REQUIREMENTS – Repeat exactly the stretch of lines from the line containing "Keep writing the" through the line containing "exec_sections = True", both included, and nothing else.

DATA FOR PROCESSING –
* * * *
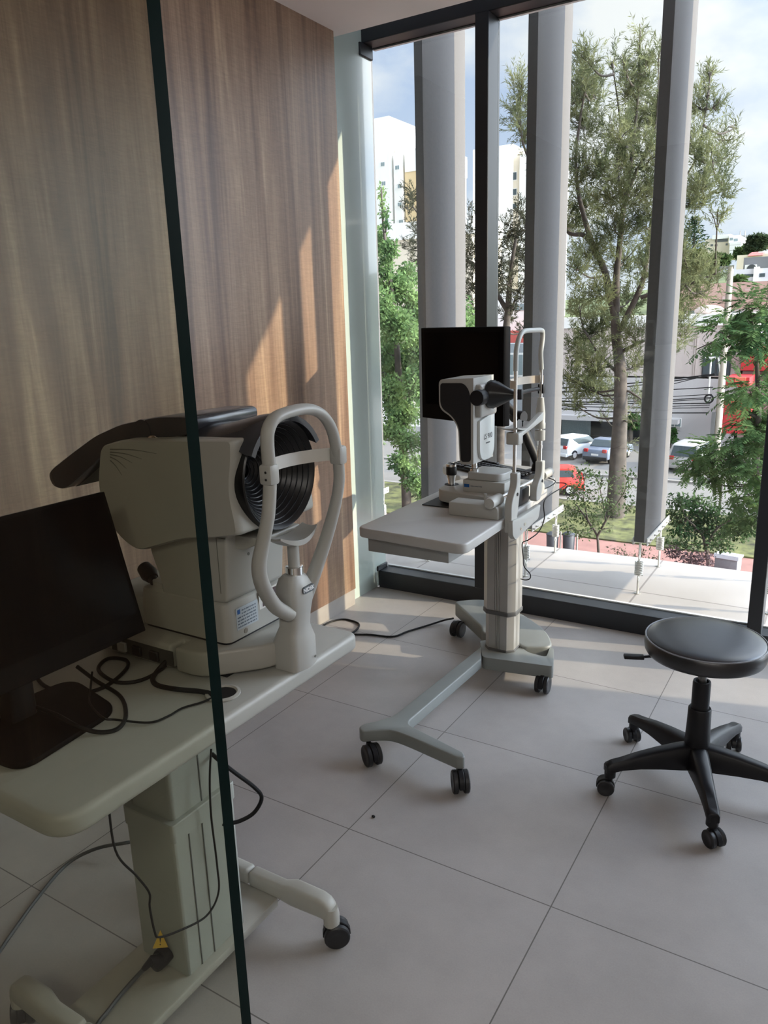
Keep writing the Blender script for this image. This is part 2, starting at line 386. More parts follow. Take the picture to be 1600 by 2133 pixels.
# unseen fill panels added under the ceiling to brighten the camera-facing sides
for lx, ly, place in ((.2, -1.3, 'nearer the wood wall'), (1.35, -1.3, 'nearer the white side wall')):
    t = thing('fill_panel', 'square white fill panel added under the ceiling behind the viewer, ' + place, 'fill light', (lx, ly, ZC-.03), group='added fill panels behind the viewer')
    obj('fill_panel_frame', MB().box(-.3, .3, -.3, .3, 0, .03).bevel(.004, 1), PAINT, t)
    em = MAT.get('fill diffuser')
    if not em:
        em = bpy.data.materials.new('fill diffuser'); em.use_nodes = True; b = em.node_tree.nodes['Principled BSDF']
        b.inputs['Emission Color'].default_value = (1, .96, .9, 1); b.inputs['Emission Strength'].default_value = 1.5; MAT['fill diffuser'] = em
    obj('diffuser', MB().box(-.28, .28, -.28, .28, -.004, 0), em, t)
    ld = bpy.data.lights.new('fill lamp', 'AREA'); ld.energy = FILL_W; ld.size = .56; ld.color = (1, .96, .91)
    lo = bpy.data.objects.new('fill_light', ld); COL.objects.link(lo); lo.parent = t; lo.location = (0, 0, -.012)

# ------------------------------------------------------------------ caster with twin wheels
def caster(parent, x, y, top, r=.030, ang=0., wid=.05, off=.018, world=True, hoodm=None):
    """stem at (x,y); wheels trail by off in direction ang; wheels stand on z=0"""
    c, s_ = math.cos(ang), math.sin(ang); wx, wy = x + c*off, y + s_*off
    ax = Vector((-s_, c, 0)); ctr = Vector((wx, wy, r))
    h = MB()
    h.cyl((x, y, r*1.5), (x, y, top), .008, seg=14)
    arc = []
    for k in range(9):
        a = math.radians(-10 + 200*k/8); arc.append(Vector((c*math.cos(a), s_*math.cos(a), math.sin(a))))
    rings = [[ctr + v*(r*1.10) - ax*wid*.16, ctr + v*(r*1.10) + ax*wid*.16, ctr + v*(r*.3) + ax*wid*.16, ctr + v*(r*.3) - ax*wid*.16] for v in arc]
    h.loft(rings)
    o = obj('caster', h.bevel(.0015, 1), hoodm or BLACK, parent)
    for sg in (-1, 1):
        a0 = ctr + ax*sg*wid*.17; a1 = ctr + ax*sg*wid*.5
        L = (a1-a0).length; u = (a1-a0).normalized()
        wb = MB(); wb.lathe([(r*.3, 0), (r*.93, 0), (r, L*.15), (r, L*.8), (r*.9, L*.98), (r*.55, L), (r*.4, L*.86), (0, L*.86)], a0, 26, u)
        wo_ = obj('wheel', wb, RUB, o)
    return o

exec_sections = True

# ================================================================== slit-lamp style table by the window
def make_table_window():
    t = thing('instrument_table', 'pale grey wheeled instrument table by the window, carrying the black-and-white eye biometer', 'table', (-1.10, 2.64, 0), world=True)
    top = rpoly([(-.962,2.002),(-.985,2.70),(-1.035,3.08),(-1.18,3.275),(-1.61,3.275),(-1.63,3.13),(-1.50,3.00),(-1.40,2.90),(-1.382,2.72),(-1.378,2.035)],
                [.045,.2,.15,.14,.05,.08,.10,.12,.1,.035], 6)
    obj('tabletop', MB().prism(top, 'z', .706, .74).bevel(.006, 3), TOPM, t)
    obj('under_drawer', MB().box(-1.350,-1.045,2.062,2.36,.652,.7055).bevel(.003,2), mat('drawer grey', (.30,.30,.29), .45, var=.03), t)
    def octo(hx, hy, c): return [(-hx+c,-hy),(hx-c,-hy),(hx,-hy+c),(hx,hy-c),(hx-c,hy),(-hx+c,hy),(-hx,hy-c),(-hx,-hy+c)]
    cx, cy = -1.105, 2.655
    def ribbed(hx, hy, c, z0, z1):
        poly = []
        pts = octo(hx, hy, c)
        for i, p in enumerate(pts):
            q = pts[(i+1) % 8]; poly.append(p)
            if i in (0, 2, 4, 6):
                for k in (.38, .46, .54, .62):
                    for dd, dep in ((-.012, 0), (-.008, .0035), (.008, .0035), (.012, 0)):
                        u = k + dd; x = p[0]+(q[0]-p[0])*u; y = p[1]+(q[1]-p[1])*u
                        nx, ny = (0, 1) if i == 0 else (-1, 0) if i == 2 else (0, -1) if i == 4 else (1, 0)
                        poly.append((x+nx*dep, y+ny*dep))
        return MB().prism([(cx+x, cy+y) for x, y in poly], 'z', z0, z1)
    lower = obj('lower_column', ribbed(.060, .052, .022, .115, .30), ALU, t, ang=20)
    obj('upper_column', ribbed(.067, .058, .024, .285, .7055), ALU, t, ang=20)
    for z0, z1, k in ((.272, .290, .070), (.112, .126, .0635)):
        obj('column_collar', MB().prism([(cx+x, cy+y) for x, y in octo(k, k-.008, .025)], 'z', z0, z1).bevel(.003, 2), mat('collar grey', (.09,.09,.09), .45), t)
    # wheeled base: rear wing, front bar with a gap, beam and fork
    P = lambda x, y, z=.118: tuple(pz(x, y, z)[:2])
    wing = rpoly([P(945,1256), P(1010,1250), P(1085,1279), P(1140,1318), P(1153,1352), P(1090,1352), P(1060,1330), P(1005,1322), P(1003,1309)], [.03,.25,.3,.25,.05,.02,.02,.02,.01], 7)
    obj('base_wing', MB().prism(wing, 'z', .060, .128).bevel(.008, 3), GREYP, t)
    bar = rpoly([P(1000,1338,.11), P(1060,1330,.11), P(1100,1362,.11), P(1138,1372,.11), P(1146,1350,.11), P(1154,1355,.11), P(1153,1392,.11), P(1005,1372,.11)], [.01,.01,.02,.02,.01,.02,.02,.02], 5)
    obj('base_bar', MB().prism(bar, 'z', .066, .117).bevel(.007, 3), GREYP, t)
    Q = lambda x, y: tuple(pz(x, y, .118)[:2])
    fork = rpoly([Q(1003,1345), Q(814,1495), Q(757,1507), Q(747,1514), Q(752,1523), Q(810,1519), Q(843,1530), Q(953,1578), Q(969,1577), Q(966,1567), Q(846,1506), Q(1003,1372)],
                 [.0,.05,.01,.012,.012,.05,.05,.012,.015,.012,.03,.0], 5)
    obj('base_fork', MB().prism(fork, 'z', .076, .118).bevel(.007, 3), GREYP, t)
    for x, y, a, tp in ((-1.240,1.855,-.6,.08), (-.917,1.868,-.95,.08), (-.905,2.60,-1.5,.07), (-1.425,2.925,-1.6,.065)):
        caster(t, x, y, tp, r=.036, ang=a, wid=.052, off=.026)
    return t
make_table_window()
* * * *
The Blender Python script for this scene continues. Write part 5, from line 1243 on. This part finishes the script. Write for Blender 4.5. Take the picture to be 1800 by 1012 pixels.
* * * *
FINAL RESULT –
Keep writing the Blender script for this image. This is part 2, starting at line 386. More parts follow. Take the picture to be 1600 by 2133 pixels.
# unseen fill panels added under the ceiling to brighten the camera-facing sides
for lx, ly, place in ((.2, -1.3, 'nearer the wood wall'), (1.35, -1.3, 'nearer the white side wall')):
    t = thing('fill_panel', 'square white fill panel added under the ceiling behind the viewer, ' + place, 'fill light', (lx, ly, ZC-.03), group='added fill panels behind the viewer')
    obj('fill_panel_frame', MB().box(-.3, .3, -.3, .3, 0, .03).bevel(.004, 1), PAINT, t)
    em = MAT.get('fill diffuser')
    if not em:
        em = bpy.data.materials.new('fill diffuser'); em.use_nodes = True; b = em.node_tree.nodes['Principled BSDF']
        b.inputs['Emission Color'].default_value = (1, .96, .9, 1); b.inputs['Emission Strength'].default_value = 1.5; MAT['fill diffuser'] = em
    obj('diffuser', MB().box(-.28, .28, -.28, .28, -.004, 0), em, t)
    ld = bpy.data.lights.new('fill lamp', 'AREA'); ld.energy = FILL_W; ld.size = .56; ld.color = (1, .96, .91)
    lo = bpy.data.objects.new('fill_light', ld); COL.objects.link(lo); lo.parent = t; lo.location = (0, 0, -.012)

# ------------------------------------------------------------------ caster with twin wheels
def caster(parent, x, y, top, r=.030, ang=0., wid=.05, off=.018, world=True, hoodm=None):
    """stem at (x,y); wheels trail by off in direction ang; wheels stand on z=0"""
    c, s_ = math.cos(ang), math.sin(ang); wx, wy = x + c*off, y + s_*off
    ax = Vector((-s_, c, 0)); ctr = Vector((wx, wy, r))
    h = MB()
    h.cyl((x, y, r*1.5), (x, y, top), .008, seg=14)
    arc = []
    for k in range(9):
        a = math.radians(-10 + 200*k/8); arc.append(Vector((c*math.cos(a), s_*math.cos(a), math.sin(a))))
    rings = [[ctr + v*(r*1.10) - ax*wid*.16, ctr + v*(r*1.10) + ax*wid*.16, ctr + v*(r*.3) + ax*wid*.16, ctr + v*(r*.3) - ax*wid*.16] for v in arc]
    h.loft(rings)
    o = obj('caster', h.bevel(.0015, 1), hoodm or BLACK, parent)
    for sg in (-1, 1):
        a0 = ctr + ax*sg*wid*.17; a1 = ctr + ax*sg*wid*.5
        L = (a1-a0).length; u = (a1-a0).normalized()
        wb = MB(); wb.lathe([(r*.3, 0), (r*.93, 0), (r, L*.15), (r, L*.8), (r*.9, L*.98), (r*.55, L), (r*.4, L*.86), (0, L*.86)], a0, 26, u)
        wo_ = obj('wheel', wb, RUB, o)
    return o

exec_sections = True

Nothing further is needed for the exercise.